Not sure what difference putting it in colour makes. It's obvious to me that the odds are the same. It's obvious to you that the odds are different. It seems we are at an impasse on this point.

Villain cannot raise. Maybe you have misread the scenario we are discussing? I'll restate it for clarity.

The flop has been dealt. There is $100 currently in the pot. Hero has $100 in chips left in his stack. Villain has $100 in chips left in his stack. The other players have all folded. There's no rake. Hero is first to act, and believes that his hand has 40% equity.

To keep the discussion simpler, Hero can either bet $100 or check, and villain can either bet $100 or check or call. (See below for discussion of other bet amounts)

So why is this wrong? The possibilities are:
* We fold: win $0.
* We bet : wins $20 if villain calls or $100 if villain folds.
* We check-fold: wins $0 if villain bets, $40 if villain checks.
* We check-call: wins $20 if villain bets, $40 if villain checks.

We could allow other bet sizes. But hopefully it's clear (assuming we don't do something stupid like raise and then fold) that the profit is bounded by the $20 - $40 range. For example if we bet $30 and villain calls, we profit $34. Or if we bet $30 and villain goes all in, we call, and win $20 ( as reckoned from the flop decision, not the automatic call)

It's a fundamental reason to bet. We show the same profit when villain bets after our check, as we do when we bet and he calls. So, according to the Dominance Principle, we just need to compare the other cases (i.e. we bet and villain folds, vs. we check and villain checks).
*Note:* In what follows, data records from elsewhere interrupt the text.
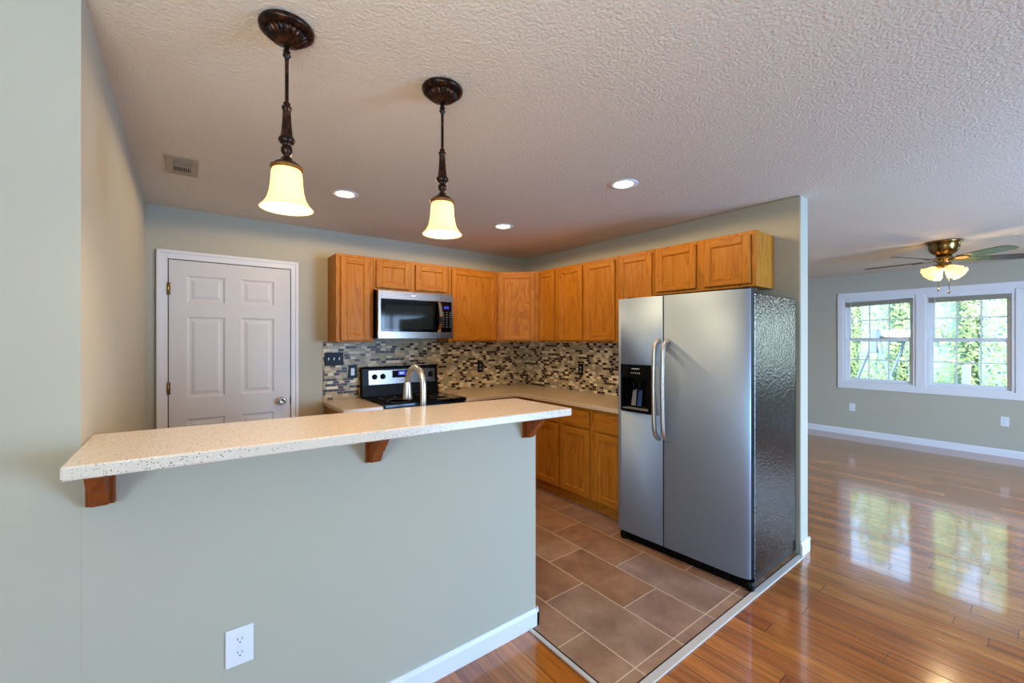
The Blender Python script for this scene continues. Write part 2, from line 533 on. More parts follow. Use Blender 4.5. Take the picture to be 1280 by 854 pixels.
def frame_window(name, F, w, h, bars):
    """a plain white window frame with bars, F maps (u, v, depth)"""
    q = MB()
    t_ = 0.05
    q.obox(F, 0, w, 0, t_, -0.03, 0.03); q.obox(F, 0, w, h - t_, h, -0.03, 0.03)
    q.obox(F, 0, t_, t_, h - t_, -0.03, 0.03); q.obox(F, w - t_, w, t_, h - t_, -0.03, 0.03)
    for u in bars:
        q.obox(F, u - 0.035, u + 0.035, t_, h - t_, -0.03, 0.03)
    return struct(q.build(name, M['white']))
frame_window('door_2', lambda u, v, w: (3.1 + u, -3.03 + w, v), 2.0, 2.1, [1.0])
frame_window('added_window', lambda u, v, w: (-3.03 + w, -2.8 + u, 0.72 + v), 1.8, 1.46, [0.9])  # unseen window, added so blue light reaches the refrigerator front

# baseboards
def baseboard(name, F, L, h=0.092, t_=0.013):
    q = MB().prism([(0, 0), (t_, 0), (t_, h * 0.78), (t_ * 0.45, h * 0.94), (t_ * 0.45, h), (0, h)],
                   lambda d, z: F(0, d, z), lambda d, z: F(L, d, z))
    return struct(q.build(name, M['white']))
baseboard('baseboard_half', lambda u, d, z: (-3 + u, YP - d, z), 4.418 + 0.013)
baseboard('baseboard_end', lambda u, d, z: (1.418 + d, YP - 0.013 + u, z), 0.128)
baseboard('baseboard_window', lambda u, d, z: (XW - d, -3 + u, z), YB + 3)
baseboard('baseboard_divider', lambda u, d, z: (XR - 0.013 + u, YE - d, z), 0.157, 0.092)
baseboard('baseboard_divider_side', lambda u, d, z: (XR + 0.131 + d, YE - 0.013 + u, z), YB - YE)
baseboard('baseboard_back', lambda u, d, z: (XR + 0.144 + u, YB - d, z), XW - XR - 0.16)

# strips between tile and wood
b = MB().box(1.362, 1.382, 1.060, YP - 0.014, 0.0, 0.007)
struct(b.build('trim_1', M['metal_strip'], bevel=0.002))
b = MB().box(1.362, XR, 1.060, 1.098, 0.0, 0.008)
struct(b.build('trim_2', M['metal_strip'], bevel=0.002))
b = MB().box(1.382, 1.392, 1.106, YP - 0.014, 0.0, 0.003); b.box(1.382, XR, 1.098, 1.106, 0, 0.003)
struct(b.build('trim_3', M['dark']))

# ------------------------------------------------------------------ door with six panels
def six_panel_door():
    r = thing('door_1', 'white six-panel door with knob in the back wall', 'door', (0.3, YB, 0))
    r['kind'] = 'structure'
    x0, x1, z1, yf = -0.103, 0.701, 2.051, YB - 0.012
    q = MB()                                                     # casing with a stepped profile
    def cas(u0, u1, z0, z1_, wide):
        q.box(u0, u1, YB - 0.014, YB, z0, z1_)
    q.box(x0 - 0.070, x0 - 0.006, YB - 0.017, YB, 0, z1 + 0.068); q.box(x1 + 0.006, x1 + 0.062, YB - 0.017, YB, 0, z1 + 0.068)
    q.box(x0 - 0.006, x1 + 0.006, YB - 0.017, YB, z1 + 0.006, z1 + 0.068)
    q.box(x0 - 0.070, x0 - 0.046, YB - 0.024, YB - 0.0165, 0, z1 + 0.068); q.box(x1 + 0.040, x1 + 0.062, YB - 0.024, YB - 0.0165, 0, z1 + 0.068)
    q.box(x0 - 0.046, x1 + 0.040, YB - 0.024, YB - 0.0165, z1 + 0.046, z1 + 0.068)
    q.build('casing', M['white'], r, bevel=0.003)
    q = MB()
    cols = [(0.004, 0.241), (0.348, 0.580)]
    rows = [(0.20, 0.861), (1.023, 1.632), (1.740, 1.941)]
    xs = sorted({x0, x1} | {c for p in cols for c in p}); zs = sorted({0.008, z1} | {c for p in rows for c in p})
    for i in range(len(xs) - 1):
        for j in range(len(zs) - 1):
            if (xs[i], xs[i + 1]) in cols and (zs[j], zs[j + 1]) in rows:
                a, c, d, e = xs[i], xs[i + 1], zs[j], zs[j + 1]
                rings = [(0, 0), (0.012, 0.009), (0.026, 0.009), (0.046, 0.002)]
                for k in range(3):
                    (i0, d0), (i1, d1) = rings[k], rings[k + 1]
                    o_ = [(a + i0, yf + d0, d + i0), (c - i0, yf + d0, d + i0), (c - i0, yf + d0, e - i0), (a + i0, yf + d0, e - i0)]
                    n_ = [(a + i1, yf + d1, d + i1), (c - i1, yf + d1, d + i1), (c - i1, yf + d1, e - i1), (a + i1, yf + d1, e - i1)]
                    for s in range(4):
                        q.poly([o_[s], o_[(s + 1) % 4], n_[(s + 1) % 4], n_[s]])
                q.poly(n_)
            else:
                q.poly([(xs[i], yf, zs[j]), (xs[i + 1], yf, zs[j]), (xs[i + 1], yf, zs[j + 1]), (xs[i], yf, zs[j + 1])])
    q.poly([(x0, yf, 0.008), (x0, yf, z1), (x0, YB, z1), (x0, YB, 0.008)]); q.poly([(x1, yf, 0.008), (x1, yf, z1), (x1, YB, z1), (x1, YB, 0.008)])
    q.poly([(x0, yf, z1), (x1, yf, z1), (x1, YB, z1), (x0, YB, z1)])
    slab = q.build('door_panel', M['door'], r)
    F = lambda x, y, z: (0.634 + x, yf - z, 0.948 + y)
    MB().lathe(0, 0, [(0.030, 0), (0.030, 0.005), (0.012, 0.010), (0.012, 0.030), (0.026, 0.036), (0.031, 0.050), (0.027, 0.062), (0.014, 0.067), (0.013, 0.064), (0.0, 0.064)], 28, F=F).build('door_knob', M['chrome'], r)
    MB().box(x1 - 0.001, x1 + 0.006, yf - 0.006, yf + 0.01, 0.915, 0.975).build('latch', M['black'], r)
    for z in (1.835, 1.10, 0.25):
        q = MB()
        q.tube([(x0 - 0.004, yf - 0.008, z - 0.045), (x0 - 0.004, yf - 0.008, z + 0.045)], 0.0065, 10)
        q.box(x0 - 0.016, x0 + 0.010, yf - 0.004, yf, z - 0.044, z + 0.044)
        q.build('hinge', M['brass'], r)
    q = MB().box(x0 - 0.006, x0, YB - 0.004, YB, 0, z1 + 0.006); q.box(x1, x1 + 0.006, YB - 0.004, YB, 0, z1 + 0.006); q.box(x0, x1, YB - 0.004, YB, z1, z1 + 0.006)
    q.build('gap', M['dark'], r)
six_panel_door()

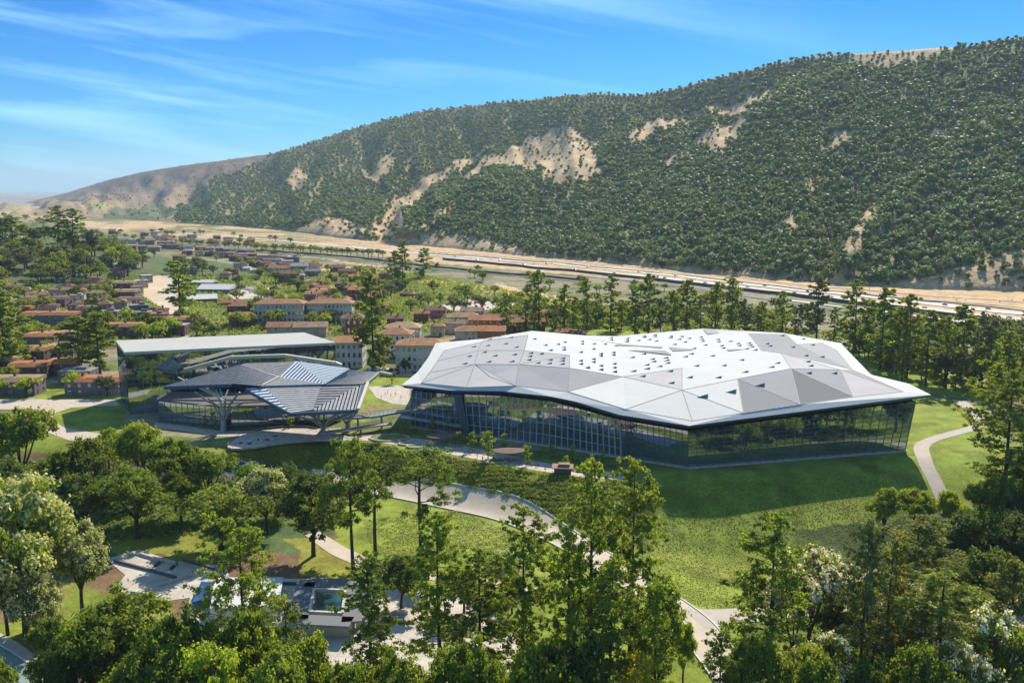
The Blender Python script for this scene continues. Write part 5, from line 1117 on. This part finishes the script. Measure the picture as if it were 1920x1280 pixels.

Check my table of possible outcomes above. If Villain folds to our bet just 25% of the time, then we make a profit of $40 by betting. This already matches the best case scenario of check-calling. Even if we knew villain checks behind every time we check, it's still more profitable to bet if he is going to fold more than 25% of the time

Or if villain only folds 10% of the time, but he bets 60% of the time when we check; then betting wins $28, and check-calling wins $24.

In reality you don't go through all this math every time, you just remember that the fold equity has a much bigger 'weight' in this calculation than the "villain lets us off the hook equity".

If my logic isn't convincing, maybe David Sklansky's would be; check page 213 of 'The Theory of Poker', where he discusses when you should bet first on the river even though you know you are an underdog, taking into consideration fold equity and how likely it is for villain to check behind with a better hand and so on. Although the scenario is different, the principles are similar.